Выбрать главу

Разговоры о кремации в СССР в начале 1930-х годов не считались бестактными; ее упоминание, скорее, свидетельствовало о широте взглядов говорящего и о его осведомленности в области новейших технических средств, внедряемых в стране. Отсюда и разговоры, воспроизведенные на страницах «Золотого теленка»:

«Пробежав по инерции несколько шагов, вошедший остановился перед стариком швейцаром в фуражке с золотым зигзагом на околыше и молодецким голосом спросил:

— Ну что, старик, в крематорий пора?

— Пора, батюшка, — ответил швейцар, радостно улыбаясь, — в наш советский колумбарий.

Он даже взмахнул руками. На его добром лице отразилась полная готовность хоть сейчас предаться огненному погребению.

В Черноморске собирались строить крематорий с соответствующим помещением для гробовых урн, то есть колумбарием, и это новшество со стороны кладбищенского подотдела почему-то очень веселило граждан. Может быть, смешили их новые слова — крематорий и колумбарий, а может быть, особенно забавляла их сама мысль о том, что человека можно сжечь, как полено, — но только они приставали ко всем старикам и старухам в трамваях и на улицах с криками: „Ты куда, старушка, прешься? В крематорий торопишься?“ Или: „Пропустите старичка вперед, ему в крематорий пора“. И удивительное дело, идея огненного погребения старикам очень понравилась, так что веселые шутки вызывали у них полное одобрение. И вообще разговоры о смерти, считавшиеся до сих пор неудобными и невежливыми, стали котироваться в Черноморске наравне с анекдотами из еврейской, и кавказской жизни и вызывали всеобщий интерес».

В рассказе Хармса ситуация упрощается до предела: пепел умершего по почте посылается его вдове, и ей предоставляется право решать, что с ним делать.

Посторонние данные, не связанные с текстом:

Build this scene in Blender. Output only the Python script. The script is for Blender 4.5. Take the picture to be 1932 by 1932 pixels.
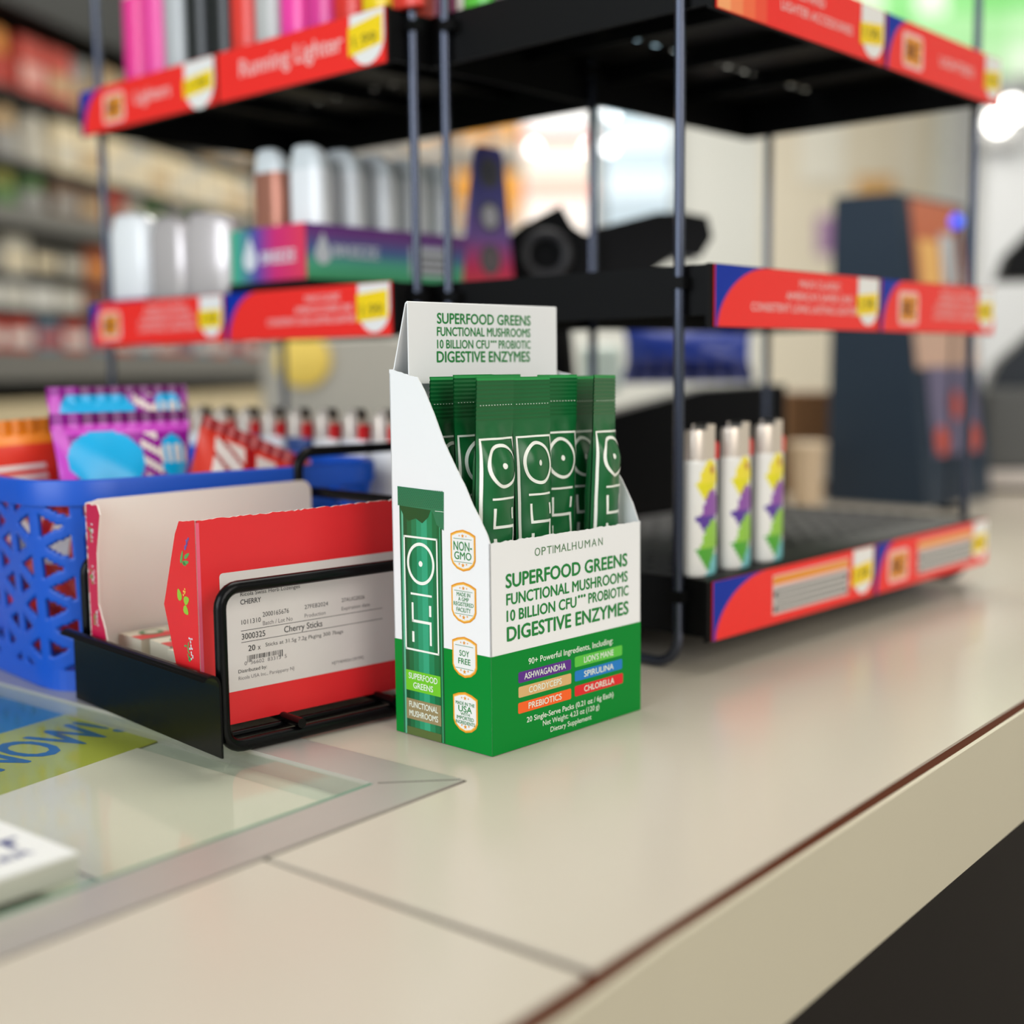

Простота и легкость перехода от бытия к небытию подчеркиваются Хармсом в самом способе повествования: не существует никаких стилистических или иных способов отделения истории о смерти из истории о снижении зарплаты: и то и другое занимает в рассказе практически одинаковый объем, а протокольный стиль изложения нигде не допускает проникновения эмоций или оценочных суждений. Этот же принцип строго соблюдается при описании действий профессорши, отправившейся хоронить баночку с пеплом не на кладбище, а «в сад имени 1-ой Пятилетки, б. Таврический». Именно процесс похорон, да еще в столь необычном месте, становится сюжетным центром рассказа.

Эквивалентом кладбища становится общественный сад, но и в нем похоронить баночку с пеплом оказывается непросто, так как препятствием становится сторож:

«Выбрала жена профессора аллейку поглуше и только хотела баночку в землю зарыть, вдруг идет сторож.

— Эй, — кричит сторож, — ты чего тут делаешь?

Жена профессора испугалась и говорит:

— Да вот хотела лягушек в баночку изловить.

— Ну, — говорит сторож, — это ничего, только смотри: по траве ходить воспрещается.

Когда сторож ушел, жена профессора зарыла баночку в землю, ногой вокруг притоптала и пошла по саду погулять».

Сторож здесь, конечно, генетически тот же персонаж, что и в стихотворении Хармса 1933 года «Постоянство веселья и грязи». Вместе с другим постоянным персонажем произведений 1930-х годов — милиционером — он почти символически представляет совокупность пошлых и косных сил общества, стоящих «на страже».

Профессорше удается превратить Таврический сад в аналог кладбища, но в этот момент меняется сам характер текстовой реальности: она переходит в то самое пограничное состояние между явью и сном, о котором Хармс говорил с Я. Друскиным:

«А в саду к ней какой-то матрос пристал.

— Пойдем да пойдем, — говорит, — спать.

Она говорит:

— Зачем же днем спать?

А он опять свое: спать да спать. И действительно, захотелось профессорше спать.

Идет она по улицам, а ей спать хочется. Вокруг люди бегают, какие-то синие, да зеленые, а ей все спать хочется. Идет она и спит. И видит сон, будто идет к ней навстречу Лев Толстой и в руках ночной горшок держит. Она его спрашивает: „Что же это такое?“ А он показывает ей пальцем на горшок и говорит:

— Вот, — говорит, — тут я кое-что наделал и теперь несу всему свету показывать. Пусть, — говорит, — все смотрят.

Стала профессорша тоже смотреть и видит, будто это уже не Толстой, а сарай, а в сарае сидит курица.